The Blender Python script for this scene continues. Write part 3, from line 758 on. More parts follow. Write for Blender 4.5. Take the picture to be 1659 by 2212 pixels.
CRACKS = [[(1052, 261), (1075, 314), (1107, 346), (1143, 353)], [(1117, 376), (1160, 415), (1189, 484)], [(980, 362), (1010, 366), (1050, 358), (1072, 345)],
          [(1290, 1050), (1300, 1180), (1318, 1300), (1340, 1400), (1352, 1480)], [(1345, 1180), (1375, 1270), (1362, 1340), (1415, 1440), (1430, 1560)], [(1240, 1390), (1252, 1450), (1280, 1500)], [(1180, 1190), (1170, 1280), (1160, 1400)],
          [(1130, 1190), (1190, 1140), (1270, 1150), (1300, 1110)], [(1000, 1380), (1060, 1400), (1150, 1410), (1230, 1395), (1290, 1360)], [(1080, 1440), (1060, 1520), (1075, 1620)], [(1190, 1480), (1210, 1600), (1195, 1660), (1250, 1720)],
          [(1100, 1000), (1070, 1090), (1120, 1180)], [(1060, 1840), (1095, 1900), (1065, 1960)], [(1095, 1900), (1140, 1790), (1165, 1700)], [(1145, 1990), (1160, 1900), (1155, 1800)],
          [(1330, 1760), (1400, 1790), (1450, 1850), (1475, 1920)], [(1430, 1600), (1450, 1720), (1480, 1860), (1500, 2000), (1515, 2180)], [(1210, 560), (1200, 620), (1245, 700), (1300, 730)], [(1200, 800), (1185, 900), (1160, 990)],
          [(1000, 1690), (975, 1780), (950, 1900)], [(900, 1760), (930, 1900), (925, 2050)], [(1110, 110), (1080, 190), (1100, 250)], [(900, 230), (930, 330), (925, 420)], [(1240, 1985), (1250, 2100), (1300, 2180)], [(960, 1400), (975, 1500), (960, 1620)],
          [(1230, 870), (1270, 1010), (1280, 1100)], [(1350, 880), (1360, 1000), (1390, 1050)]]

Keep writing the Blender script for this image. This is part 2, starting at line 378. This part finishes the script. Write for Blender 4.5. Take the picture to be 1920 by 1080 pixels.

-=-=-=-=-

● Given request
Track down every line with the word "script" and copy it.

● Solution for this task
The Blender Python script for this scene continues. Write part 3, from line 758 on. More parts follow. Write for Blender 4.5. Take the picture to be 1659 by 2212 pixels.
Keep writing the Blender script for this image. This is part 2, starting at line 378. This part finishes the script. Write for Blender 4.5. Take the picture to be 1920 by 1080 pixels.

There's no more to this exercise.